10. A pivotal hang-off system comprising:

a gimbal assembly comprising

a gimbal frame with a passage therethrough,

a first gimbal module disposed within the passage of the gimbal frame, wherein the first gimbal module comprises a passage therethrough,

a second gimbal module disposed within the passage of the first gimbal module, wherein the second gimbal module comprises a passage therethrough, wherein the second gimbal module extends upwardly beyond the gimbal frame and first gimbal module, and

an adapter sleeve disposed in the passage of the second gimbal module, wherein the adapter sleeve comprises a passage therethrough, wherein the adapter sleeve extends upwardly and protrudes above the second gimbal module; and

a tubular member comprising a shaft collar removably fastened to an outer circumferential surface of the tubular member, wherein the tubular member is slidably mounted into the passage of the second gimbal module and the shaft collar is seated on the adapter sleeve.

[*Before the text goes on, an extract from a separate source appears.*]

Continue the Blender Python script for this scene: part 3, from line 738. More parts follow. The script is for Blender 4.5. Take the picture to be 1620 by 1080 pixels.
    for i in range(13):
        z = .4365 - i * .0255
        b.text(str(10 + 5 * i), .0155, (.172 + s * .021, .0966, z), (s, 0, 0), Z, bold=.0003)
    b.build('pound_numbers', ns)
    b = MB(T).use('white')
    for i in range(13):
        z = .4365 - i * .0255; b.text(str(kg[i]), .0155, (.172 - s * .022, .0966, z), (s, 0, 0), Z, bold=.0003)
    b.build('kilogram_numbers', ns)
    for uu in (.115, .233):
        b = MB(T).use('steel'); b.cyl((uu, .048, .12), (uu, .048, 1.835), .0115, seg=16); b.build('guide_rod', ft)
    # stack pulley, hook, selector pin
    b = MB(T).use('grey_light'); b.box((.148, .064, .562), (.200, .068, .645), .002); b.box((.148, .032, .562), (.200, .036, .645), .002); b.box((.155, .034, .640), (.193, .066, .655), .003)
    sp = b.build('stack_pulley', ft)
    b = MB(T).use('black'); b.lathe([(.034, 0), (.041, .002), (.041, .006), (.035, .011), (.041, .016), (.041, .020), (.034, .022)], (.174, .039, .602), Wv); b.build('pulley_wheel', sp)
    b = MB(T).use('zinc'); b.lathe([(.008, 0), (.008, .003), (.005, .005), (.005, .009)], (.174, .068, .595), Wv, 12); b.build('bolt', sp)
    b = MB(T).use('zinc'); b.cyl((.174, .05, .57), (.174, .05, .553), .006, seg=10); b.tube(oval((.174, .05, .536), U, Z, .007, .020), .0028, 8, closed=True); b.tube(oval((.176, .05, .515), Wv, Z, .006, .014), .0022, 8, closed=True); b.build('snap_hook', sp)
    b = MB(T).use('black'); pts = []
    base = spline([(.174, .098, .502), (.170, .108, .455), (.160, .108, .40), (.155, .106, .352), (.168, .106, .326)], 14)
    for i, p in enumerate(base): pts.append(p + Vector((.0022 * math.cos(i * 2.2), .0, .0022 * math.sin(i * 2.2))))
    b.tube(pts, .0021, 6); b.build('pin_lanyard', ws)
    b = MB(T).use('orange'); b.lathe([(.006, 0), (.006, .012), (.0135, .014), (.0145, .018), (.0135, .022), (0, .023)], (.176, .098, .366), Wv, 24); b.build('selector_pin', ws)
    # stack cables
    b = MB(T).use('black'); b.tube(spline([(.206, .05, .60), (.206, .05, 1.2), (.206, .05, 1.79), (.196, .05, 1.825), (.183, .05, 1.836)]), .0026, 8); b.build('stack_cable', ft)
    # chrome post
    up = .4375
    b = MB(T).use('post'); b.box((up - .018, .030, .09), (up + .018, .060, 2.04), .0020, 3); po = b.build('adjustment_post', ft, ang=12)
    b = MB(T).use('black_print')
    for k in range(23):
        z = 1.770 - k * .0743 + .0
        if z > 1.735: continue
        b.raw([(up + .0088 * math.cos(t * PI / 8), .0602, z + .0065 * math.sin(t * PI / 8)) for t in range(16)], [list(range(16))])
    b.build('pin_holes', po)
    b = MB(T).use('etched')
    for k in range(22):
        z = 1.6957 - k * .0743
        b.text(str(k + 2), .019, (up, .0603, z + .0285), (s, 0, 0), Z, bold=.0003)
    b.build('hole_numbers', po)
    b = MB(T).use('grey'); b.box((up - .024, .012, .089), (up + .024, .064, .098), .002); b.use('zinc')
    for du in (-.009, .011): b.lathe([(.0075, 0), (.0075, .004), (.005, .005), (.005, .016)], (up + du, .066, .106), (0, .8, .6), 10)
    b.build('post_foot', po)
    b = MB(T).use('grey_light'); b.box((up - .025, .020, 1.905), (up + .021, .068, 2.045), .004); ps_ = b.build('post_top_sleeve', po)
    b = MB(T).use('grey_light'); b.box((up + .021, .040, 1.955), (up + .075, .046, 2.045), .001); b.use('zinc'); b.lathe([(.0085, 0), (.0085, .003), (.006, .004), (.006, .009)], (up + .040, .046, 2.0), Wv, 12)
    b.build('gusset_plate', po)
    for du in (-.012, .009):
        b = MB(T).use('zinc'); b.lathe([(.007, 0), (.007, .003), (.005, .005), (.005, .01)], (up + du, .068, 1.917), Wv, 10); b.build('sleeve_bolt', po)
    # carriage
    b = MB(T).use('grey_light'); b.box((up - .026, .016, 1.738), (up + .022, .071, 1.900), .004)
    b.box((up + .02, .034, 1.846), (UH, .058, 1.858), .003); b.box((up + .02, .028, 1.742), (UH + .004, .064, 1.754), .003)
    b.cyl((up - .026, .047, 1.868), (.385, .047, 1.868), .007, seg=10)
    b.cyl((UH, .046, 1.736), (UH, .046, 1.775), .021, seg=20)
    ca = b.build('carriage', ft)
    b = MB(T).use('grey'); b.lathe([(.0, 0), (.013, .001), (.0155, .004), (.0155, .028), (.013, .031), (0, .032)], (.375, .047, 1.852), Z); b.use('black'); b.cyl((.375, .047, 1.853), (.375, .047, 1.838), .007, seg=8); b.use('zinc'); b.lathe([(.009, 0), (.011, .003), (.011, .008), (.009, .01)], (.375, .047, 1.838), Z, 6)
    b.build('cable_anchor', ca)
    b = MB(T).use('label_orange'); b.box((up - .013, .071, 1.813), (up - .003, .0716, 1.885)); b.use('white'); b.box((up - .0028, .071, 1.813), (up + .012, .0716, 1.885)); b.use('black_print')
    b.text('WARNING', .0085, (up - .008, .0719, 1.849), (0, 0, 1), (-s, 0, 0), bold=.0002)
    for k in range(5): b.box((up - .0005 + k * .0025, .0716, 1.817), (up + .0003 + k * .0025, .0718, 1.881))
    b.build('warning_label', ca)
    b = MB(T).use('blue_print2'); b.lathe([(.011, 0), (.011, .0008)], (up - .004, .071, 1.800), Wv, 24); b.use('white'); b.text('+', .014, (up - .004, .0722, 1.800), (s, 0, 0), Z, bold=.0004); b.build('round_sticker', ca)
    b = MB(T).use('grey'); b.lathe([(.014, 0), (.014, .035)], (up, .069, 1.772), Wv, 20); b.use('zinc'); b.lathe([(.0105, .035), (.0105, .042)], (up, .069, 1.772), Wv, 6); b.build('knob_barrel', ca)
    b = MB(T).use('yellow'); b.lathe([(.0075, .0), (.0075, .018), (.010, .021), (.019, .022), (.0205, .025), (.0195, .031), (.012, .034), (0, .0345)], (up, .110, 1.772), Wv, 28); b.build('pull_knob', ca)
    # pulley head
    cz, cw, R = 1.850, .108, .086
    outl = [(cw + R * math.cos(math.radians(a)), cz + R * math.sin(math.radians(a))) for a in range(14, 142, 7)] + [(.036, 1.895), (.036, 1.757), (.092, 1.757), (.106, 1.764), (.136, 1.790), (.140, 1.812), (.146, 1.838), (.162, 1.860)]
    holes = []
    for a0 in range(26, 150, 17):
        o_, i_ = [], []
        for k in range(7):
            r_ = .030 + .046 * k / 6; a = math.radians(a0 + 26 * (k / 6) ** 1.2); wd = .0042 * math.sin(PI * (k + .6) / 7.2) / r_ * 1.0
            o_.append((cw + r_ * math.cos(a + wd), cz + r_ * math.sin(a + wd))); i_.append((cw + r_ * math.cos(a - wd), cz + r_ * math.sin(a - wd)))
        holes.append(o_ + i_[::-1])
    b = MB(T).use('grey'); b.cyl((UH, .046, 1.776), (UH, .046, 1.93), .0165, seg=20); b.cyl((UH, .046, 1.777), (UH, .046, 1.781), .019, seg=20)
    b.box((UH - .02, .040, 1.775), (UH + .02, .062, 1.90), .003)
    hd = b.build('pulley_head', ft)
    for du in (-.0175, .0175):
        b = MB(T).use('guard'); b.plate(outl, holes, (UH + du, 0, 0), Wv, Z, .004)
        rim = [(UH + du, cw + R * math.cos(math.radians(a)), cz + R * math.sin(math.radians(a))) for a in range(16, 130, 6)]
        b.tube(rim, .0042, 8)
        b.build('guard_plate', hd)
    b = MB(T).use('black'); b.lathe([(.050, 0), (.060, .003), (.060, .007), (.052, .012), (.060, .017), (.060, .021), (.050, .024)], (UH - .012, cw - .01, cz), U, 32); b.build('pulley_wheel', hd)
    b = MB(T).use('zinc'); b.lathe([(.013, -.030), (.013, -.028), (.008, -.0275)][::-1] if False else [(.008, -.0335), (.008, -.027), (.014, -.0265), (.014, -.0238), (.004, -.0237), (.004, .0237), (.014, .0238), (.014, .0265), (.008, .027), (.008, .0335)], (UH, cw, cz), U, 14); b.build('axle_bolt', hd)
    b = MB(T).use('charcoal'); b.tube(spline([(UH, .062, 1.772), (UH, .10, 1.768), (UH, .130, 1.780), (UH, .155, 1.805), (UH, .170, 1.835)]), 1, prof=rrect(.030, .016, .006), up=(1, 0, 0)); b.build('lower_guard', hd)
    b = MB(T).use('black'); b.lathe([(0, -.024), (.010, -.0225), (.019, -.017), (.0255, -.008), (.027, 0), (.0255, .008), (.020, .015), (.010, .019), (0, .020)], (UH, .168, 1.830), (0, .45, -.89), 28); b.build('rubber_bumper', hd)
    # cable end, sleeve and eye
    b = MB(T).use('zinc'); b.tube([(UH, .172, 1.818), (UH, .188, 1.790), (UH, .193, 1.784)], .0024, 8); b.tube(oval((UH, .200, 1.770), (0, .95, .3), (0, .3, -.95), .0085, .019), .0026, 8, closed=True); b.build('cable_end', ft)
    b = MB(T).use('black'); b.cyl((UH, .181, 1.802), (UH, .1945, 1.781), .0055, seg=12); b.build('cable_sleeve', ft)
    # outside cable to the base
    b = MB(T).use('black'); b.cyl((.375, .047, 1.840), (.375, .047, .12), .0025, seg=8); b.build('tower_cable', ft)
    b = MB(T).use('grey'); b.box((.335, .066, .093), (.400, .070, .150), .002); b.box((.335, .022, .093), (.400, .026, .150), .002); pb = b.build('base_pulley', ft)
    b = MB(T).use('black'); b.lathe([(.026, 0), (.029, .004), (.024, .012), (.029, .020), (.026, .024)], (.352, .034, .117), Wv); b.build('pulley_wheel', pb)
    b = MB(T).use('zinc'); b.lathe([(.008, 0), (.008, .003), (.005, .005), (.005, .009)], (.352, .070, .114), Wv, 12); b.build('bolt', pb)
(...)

11. The hang-off system of claim 10 wherein the gimbal assembly comprising a pair of outer pivot pins disposed diametrically opposite of each other in the gimbal frame, wherein the outer pivot pins extend beyond the gimbal frame to engage the first gimbal module.

12. The hang-off system of claim 11 wherein the gimbal assembly comprises a pair of inner pivot pins disposed diametrically opposite of each other in the first gimbal module, wherein the inner pivot pins extend beyond the first gimbal module to engage the second gimbal module.

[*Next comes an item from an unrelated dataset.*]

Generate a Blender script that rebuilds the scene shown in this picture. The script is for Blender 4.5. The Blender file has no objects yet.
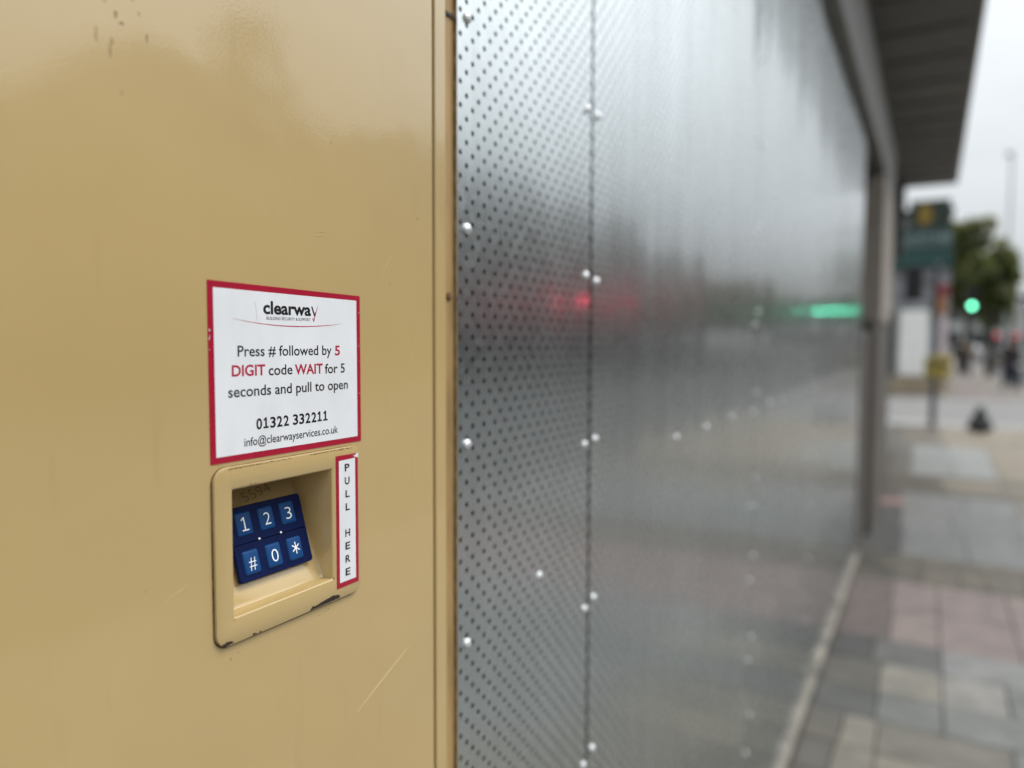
import bpy, bmesh, math, random
import numpy as np
from mathutils import Vector, Matrix
random.seed(7); RNG = np.random.default_rng(7)
S = bpy.context.scene
COL = S.collection
R = math.radians
H = 1.53                      # camera height; the door face lies in the plane X = 0, the wall runs along +Y

# ------------------------------------------------------------------ camera
cam_d = bpy.data.cameras.new('camera'); cam = bpy.data.objects.new('camera', cam_d); COL.objects.link(cam)
right = Vector((0.8701048, 0.49285738, 0.00303978)); up = Vector((-0.03031432, 0.04735987, 0.99841779))
fwd = Vector((-0.49193362, 0.86882026, -0.05614869))
m = Matrix((right, up, -fwd)).transposed().to_4x4(); m.translation = Vector((0.43, 0, H))
cam.matrix_world = m
cam_d.sensor_width = 36; cam_d.lens = 740.6 / 1024 * 36
cam_d.clip_start = 0.02; cam_d.clip_end = 3000
cam_d.dof.use_dof = True; cam_d.dof.focus_distance = 0.585
cam_d.dof.aperture_fstop = cam_d.lens / 1000 / 0.0117
S.camera = cam

# ------------------------------------------------------------------ sky, sun, exposure
SUN_EL, SUN_AZ = R(60), R(62)           # azimuth measured from +Y towards +X
w = bpy.data.worlds.new('World'); S.world = w; w.use_nodes = True
nt = w.node_tree; nt.nodes.clear()
def N(t, typ, **kw):
    n = t.nodes.new(typ)
    for k, v in kw.items():
        if k.startswith('i_'): n.inputs[int(k[2:])].default_value = v
        else: setattr(n, k, v)
    return n
out = N(nt, 'ShaderNodeOutputWorld'); bg = N(nt, 'ShaderNodeBackground'); bg.inputs[1].default_value = 0.1
sky = N(nt, 'ShaderNodeTexSky', sky_type='NISHITA', sun_disc=False, sun_elevation=SUN_EL, sun_rotation=SUN_AZ)
tc = N(nt, 'ShaderNodeTexCoord'); sep = N(nt, 'ShaderNodeSeparateXYZ'); nt.links.new(tc.outputs['Generated'], sep.inputs[0])
grad = N(nt, 'ShaderNodeMapRange', i_1=0.0, i_2=1.0, i_3=0.86, i_4=1.9); nt.links.new(sep.outputs[2], grad.inputs[0])
mp = N(nt, 'ShaderNodeMapping'); mp.inputs['Scale'].default_value = (1, 1, 2.6); nt.links.new(tc.outputs['Generated'], mp.inputs[0])
cn = N(nt, 'ShaderNodeTexNoise'); cn.inputs['Scale'].default_value = 2.2; cn.inputs['Detail'].default_value = 5; nt.links.new(mp.outputs[0], cn.inputs[0])
cr = N(nt, 'ShaderNodeMapRange', i_1=0.3, i_2=0.7, i_3=0.86, i_4=1.12); nt.links.new(cn.outputs[0], cr.inputs[0])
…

13. The hang-off system of claim 12 wherein the outer pivot pins define a first rotational axis of the gimbal assembly and the inner pivot pins define a second rotational axis of the gimbal assembly, wherein the first rotational axis is perpendicular to the second rotational axis.

14. The hang-off system of claim 13 wherein the gimbal assembly comprises a cylindrical bearing assembly disposed within the passage of second gimbal module, wherein the adapter sleeve is slidably mounted onto the bearing assembly.

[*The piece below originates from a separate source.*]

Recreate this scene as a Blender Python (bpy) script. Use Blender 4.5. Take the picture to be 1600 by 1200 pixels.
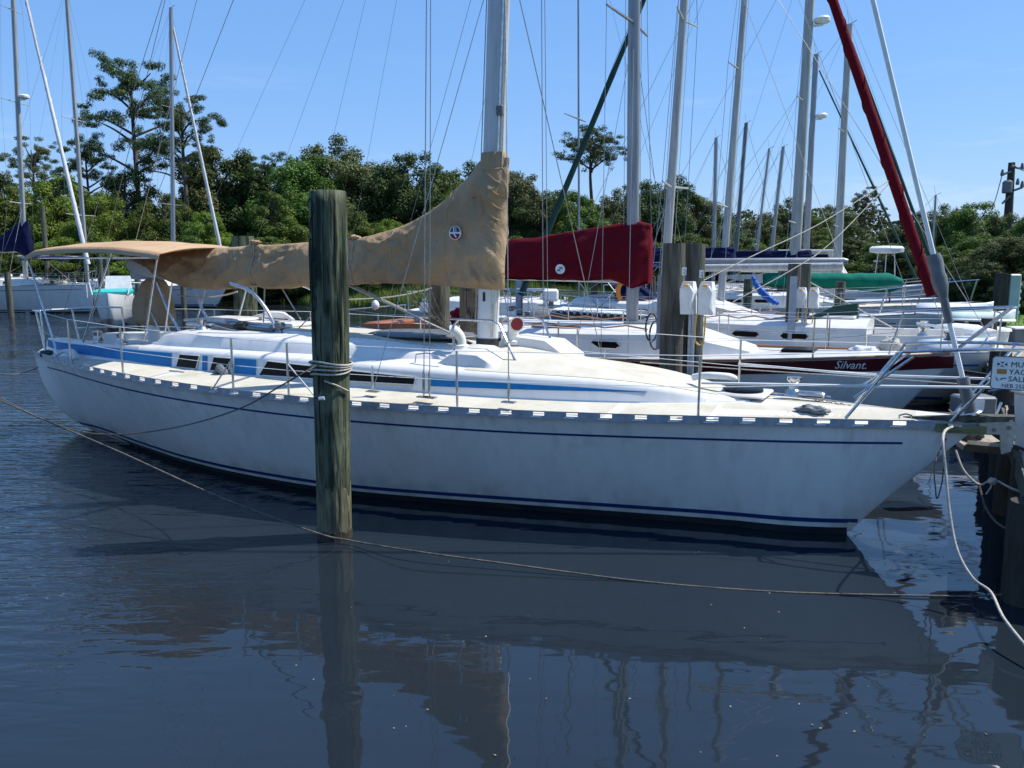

15. The hang-off system of claim 14 wherein the bearing assembly comprises a vertical rotational axis which is aligned to a central axis line of the second gimbal module.

16. The hang-off system of claim 10 wherein:

the gimbal frame comprises a first set of pivot apertures which are configured to accommodate a first pair of pivot pins to provide a first rotational axis for the first gimbal module; and

the first gimbal module includes a second set of pivot apertures which are configured to accommodate a second pair of pivot pins to provide a second rotational axis for the second gimbal module.

17. The hang-off system of claim 16 wherein the passage of the adapter sleeve comprises a shallow radial groove disposed at an upper end of a cylindrical bore, wherein the shallow radial groove of the adapter sleeve is dimensioned to receive the shaft collar of the tubular member.

18. The hang-off system of claim 17 wherein an axial load of the tubular member is fully supported by the gimbal assembly by means of the shaft collar and the adapter sleeve.

19. The hang-off system of claim 10 wherein the second gimbal module comprises a ring-shape and the tubular member is positioned concentrically within the second gimbal module.

20. A system for obtaining natural resources subsea comprising:

a column of pipes dynamically supported by a gimbal assembly, wherein the gimbal assembly comprises

a gimbal frame with a passage therethrough,

a first gimbal module disposed within the passage of the gimbal frame, wherein the first gimbal module comprises a passage therethrough,

a second gimbal module disposed within the passage of the first gimbal module, wherein the second gimbal module comprises a passage therethrough, wherein the second gimbal module extends upwardly beyond the gimbal frame and first gimbal module, and

an adapter sleeve disposed in the passage of the second gimbal module, wherein the adapter sleeve comprises a passage therethrough, wherein the adapter sleeve extends upwardly and protrudes above the second gimbal module; and

a shaft collar releasably fastened to the column of pipes, wherein the column of pipes is slidably mounted into the passage of the second gimbal module and the shaft collar engages the adapter sleeve, wherein the column of pipes extends from an offshore platform to below sea level and facilitates controlled routing of natural resources subsea.